No me acuerdo qué más dijo. Sé que me quedé helada y sin importar si me estaba contando lo más importante de su vida, y largo un áspero y seco: «¿Qué hiciste?». Tiré el papelito de los cigarrillos. «¿Vos estás loco? Levantalo.» Dale, me estás cargando… «No, ¡no seas roñoso! ¿Cómo vas a tirar un papel por la ventana?

Yo soy de esas personas que retan a los malos conductores. Los reto y me peleo a muerte en las rotondas, toco bocina cuando se mandan alguna y me enojo si se meten en mi carril sin poner el guiño. Hoy me enojé muchísimo con un hombre que hizo lo mismo que mi amigo de facultad. Le toqué bocina y le hice luces, pero obvio, el hombre jamás se dio por enterado.

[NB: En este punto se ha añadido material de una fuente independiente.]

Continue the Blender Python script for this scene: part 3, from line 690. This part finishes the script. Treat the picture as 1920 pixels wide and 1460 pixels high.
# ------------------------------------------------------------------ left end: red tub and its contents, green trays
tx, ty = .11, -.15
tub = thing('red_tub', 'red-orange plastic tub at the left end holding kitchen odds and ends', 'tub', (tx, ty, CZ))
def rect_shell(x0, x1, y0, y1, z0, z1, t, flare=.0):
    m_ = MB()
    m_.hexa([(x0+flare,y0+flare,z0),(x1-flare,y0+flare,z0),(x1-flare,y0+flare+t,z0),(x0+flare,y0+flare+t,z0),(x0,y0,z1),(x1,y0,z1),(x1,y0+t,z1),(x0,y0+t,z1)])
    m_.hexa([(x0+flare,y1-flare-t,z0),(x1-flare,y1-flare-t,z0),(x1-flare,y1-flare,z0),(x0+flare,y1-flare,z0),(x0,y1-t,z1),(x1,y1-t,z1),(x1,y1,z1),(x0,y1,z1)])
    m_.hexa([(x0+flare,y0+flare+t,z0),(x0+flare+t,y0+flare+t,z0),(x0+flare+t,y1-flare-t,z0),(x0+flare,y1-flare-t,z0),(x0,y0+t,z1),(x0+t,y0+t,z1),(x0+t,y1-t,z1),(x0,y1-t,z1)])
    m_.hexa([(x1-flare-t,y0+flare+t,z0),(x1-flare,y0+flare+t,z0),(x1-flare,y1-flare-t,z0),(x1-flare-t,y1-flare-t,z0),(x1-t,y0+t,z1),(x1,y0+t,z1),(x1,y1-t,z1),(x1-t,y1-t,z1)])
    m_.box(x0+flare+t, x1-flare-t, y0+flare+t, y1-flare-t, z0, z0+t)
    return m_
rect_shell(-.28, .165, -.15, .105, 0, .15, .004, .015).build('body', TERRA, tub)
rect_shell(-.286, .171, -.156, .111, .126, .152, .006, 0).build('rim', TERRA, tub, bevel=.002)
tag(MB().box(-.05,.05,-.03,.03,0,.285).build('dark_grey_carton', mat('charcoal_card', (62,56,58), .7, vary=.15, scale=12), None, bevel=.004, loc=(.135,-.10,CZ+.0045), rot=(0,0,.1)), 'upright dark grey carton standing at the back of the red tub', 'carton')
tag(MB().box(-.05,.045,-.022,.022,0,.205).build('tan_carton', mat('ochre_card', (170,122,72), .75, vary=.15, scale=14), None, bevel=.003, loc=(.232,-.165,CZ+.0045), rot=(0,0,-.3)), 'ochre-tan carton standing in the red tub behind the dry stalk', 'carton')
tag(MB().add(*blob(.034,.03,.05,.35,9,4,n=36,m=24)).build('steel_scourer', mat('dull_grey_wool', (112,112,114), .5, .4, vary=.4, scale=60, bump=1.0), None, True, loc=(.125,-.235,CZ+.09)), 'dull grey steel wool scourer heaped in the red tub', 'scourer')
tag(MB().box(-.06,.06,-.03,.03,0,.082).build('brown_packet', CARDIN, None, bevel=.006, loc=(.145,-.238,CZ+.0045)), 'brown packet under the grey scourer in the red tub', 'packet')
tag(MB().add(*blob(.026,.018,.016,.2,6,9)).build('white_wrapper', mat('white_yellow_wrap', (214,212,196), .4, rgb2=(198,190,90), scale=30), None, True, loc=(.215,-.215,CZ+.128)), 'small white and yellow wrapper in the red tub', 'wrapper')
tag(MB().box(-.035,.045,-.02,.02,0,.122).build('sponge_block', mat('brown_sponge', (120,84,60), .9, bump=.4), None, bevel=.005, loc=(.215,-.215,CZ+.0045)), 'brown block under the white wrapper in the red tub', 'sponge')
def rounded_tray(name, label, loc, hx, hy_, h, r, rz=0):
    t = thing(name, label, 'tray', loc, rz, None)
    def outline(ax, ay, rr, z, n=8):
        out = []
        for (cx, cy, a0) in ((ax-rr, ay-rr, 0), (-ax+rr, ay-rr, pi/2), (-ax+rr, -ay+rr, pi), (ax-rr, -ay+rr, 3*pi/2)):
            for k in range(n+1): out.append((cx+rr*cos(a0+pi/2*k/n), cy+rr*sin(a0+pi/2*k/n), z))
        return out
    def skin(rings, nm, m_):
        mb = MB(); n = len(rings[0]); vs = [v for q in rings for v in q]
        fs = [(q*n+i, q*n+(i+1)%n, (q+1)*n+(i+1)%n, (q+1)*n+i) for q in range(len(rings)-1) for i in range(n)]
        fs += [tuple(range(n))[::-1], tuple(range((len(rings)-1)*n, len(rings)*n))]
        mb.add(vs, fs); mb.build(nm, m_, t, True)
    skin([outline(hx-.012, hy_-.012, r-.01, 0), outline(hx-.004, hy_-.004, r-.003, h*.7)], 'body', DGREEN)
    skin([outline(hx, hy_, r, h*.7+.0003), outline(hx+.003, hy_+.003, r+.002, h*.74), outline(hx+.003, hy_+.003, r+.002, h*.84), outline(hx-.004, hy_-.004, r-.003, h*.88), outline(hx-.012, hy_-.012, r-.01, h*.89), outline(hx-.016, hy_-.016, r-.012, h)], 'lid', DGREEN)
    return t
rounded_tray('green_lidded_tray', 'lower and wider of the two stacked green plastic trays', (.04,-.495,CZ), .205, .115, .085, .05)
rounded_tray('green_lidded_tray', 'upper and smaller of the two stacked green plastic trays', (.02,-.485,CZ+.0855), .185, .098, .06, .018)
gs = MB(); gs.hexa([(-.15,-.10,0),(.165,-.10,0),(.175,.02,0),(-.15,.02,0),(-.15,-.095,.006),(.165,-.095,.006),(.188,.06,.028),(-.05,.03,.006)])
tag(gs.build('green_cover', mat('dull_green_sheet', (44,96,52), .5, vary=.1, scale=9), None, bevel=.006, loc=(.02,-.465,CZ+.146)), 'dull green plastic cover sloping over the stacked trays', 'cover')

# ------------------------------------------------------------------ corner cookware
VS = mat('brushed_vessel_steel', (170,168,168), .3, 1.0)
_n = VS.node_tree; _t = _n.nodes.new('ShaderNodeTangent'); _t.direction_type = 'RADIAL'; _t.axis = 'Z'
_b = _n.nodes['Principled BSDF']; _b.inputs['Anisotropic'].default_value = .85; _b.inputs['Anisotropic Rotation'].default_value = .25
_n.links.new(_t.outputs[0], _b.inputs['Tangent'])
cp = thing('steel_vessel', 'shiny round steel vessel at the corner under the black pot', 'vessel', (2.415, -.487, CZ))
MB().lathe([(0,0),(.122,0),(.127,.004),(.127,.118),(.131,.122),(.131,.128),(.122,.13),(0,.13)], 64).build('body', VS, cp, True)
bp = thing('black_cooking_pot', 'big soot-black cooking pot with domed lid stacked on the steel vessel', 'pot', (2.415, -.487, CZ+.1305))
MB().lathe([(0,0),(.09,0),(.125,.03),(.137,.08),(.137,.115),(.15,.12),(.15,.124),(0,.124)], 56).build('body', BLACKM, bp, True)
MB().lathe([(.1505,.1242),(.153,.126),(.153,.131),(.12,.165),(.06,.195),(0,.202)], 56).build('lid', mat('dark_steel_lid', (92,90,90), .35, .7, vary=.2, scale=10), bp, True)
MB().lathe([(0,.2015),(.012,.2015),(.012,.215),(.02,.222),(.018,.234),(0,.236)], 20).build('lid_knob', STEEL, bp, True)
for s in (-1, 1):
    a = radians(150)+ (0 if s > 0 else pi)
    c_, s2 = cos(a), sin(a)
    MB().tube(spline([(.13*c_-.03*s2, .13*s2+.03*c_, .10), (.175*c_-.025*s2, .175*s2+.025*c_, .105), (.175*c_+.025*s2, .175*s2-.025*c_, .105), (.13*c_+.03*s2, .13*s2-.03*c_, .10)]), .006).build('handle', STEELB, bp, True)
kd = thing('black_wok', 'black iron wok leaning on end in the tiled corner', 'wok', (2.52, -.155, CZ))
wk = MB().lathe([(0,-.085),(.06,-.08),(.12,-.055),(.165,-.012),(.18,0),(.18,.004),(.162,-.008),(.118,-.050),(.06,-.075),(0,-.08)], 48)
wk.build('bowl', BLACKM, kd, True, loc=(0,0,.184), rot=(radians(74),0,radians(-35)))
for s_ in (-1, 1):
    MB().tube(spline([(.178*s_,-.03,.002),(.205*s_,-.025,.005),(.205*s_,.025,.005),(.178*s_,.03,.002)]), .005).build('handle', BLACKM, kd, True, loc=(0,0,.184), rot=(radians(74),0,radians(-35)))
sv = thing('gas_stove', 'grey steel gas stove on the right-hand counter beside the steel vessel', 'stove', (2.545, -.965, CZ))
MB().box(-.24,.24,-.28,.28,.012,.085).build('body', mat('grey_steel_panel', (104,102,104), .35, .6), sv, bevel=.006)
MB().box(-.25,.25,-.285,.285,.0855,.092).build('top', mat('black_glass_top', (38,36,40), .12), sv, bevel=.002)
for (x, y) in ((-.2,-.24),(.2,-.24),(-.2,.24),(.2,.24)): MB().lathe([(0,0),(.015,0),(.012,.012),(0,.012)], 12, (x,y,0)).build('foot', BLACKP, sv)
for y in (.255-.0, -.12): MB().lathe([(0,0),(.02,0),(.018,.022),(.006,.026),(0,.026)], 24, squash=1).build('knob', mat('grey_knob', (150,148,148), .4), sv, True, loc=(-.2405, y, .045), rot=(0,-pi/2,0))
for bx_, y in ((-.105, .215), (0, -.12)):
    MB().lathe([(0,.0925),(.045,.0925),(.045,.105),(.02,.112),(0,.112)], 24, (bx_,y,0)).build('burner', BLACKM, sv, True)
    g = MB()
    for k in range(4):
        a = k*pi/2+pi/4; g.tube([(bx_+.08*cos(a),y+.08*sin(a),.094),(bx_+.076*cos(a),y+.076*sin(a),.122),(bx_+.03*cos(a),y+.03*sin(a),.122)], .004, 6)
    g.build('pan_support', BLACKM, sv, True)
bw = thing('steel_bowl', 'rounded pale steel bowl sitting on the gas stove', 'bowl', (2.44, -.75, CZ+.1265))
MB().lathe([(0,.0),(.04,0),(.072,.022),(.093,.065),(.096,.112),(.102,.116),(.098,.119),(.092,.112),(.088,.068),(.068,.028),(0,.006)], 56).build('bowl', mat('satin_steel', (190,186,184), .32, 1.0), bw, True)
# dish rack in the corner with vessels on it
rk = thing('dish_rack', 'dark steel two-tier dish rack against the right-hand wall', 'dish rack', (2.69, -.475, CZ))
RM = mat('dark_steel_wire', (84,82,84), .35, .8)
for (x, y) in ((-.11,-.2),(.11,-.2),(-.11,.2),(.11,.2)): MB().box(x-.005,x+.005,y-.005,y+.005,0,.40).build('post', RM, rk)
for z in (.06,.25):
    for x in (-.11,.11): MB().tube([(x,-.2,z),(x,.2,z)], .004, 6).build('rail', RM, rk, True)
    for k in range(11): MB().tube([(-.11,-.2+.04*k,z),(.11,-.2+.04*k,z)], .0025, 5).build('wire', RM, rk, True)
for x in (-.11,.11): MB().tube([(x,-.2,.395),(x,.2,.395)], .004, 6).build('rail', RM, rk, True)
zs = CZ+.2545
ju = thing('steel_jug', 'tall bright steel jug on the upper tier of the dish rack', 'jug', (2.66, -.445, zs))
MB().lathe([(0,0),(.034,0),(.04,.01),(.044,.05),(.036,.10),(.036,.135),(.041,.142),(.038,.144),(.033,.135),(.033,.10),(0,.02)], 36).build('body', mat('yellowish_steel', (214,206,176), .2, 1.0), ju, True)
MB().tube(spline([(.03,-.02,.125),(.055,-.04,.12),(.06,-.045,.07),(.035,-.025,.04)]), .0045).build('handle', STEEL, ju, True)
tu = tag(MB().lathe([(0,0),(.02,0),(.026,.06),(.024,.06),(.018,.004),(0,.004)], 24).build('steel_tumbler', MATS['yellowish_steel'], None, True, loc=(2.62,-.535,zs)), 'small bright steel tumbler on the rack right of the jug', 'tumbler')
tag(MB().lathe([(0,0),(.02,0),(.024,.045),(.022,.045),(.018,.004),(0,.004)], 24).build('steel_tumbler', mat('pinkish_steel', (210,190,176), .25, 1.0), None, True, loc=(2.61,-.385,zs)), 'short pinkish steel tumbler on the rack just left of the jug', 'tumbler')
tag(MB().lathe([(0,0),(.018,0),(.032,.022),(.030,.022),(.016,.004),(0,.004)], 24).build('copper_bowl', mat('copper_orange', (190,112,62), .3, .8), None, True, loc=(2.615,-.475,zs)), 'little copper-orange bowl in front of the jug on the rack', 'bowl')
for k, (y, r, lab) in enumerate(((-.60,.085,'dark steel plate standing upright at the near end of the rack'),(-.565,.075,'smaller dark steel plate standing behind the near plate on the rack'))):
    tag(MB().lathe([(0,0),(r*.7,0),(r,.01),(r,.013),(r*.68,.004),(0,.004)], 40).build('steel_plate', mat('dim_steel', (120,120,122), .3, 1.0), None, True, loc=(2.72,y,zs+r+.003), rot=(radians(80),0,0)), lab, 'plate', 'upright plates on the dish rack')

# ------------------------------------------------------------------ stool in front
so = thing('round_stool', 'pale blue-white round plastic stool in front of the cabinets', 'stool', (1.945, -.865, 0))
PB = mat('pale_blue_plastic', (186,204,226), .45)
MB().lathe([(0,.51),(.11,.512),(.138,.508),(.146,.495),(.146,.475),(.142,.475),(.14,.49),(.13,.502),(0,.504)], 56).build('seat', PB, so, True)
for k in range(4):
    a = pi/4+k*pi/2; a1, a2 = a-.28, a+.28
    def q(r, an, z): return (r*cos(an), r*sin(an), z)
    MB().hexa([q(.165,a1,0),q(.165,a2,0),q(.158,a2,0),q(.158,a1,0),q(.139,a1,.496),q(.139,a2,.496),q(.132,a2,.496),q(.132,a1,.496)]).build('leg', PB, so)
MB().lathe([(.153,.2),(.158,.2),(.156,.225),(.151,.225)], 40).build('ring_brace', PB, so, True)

Me acordé del anécdota con Keco y pensé… pobre, este chico no sabía que se había subido al auto de una maníaca del «prefiero-mugre-en-mi-auto-que-tirar-afuera». Pobre Keco, ni nos conocíamos y le hice pasar un momento horrible. Por suerte después lo tomamos siempre con humor, y con el pasar del tiempo amagaba a tirar un papel al piso para ver mi cara de desesperada y maestra ciruela. Aunque le costó bastante aprender… Más de una vez, con más confianza, le hice levantar papelitos que tiraba al piso, por lo menos aprendió que por la ventana… ¡no! Ya se tuvo que bajar del auto para buscarlo una vez.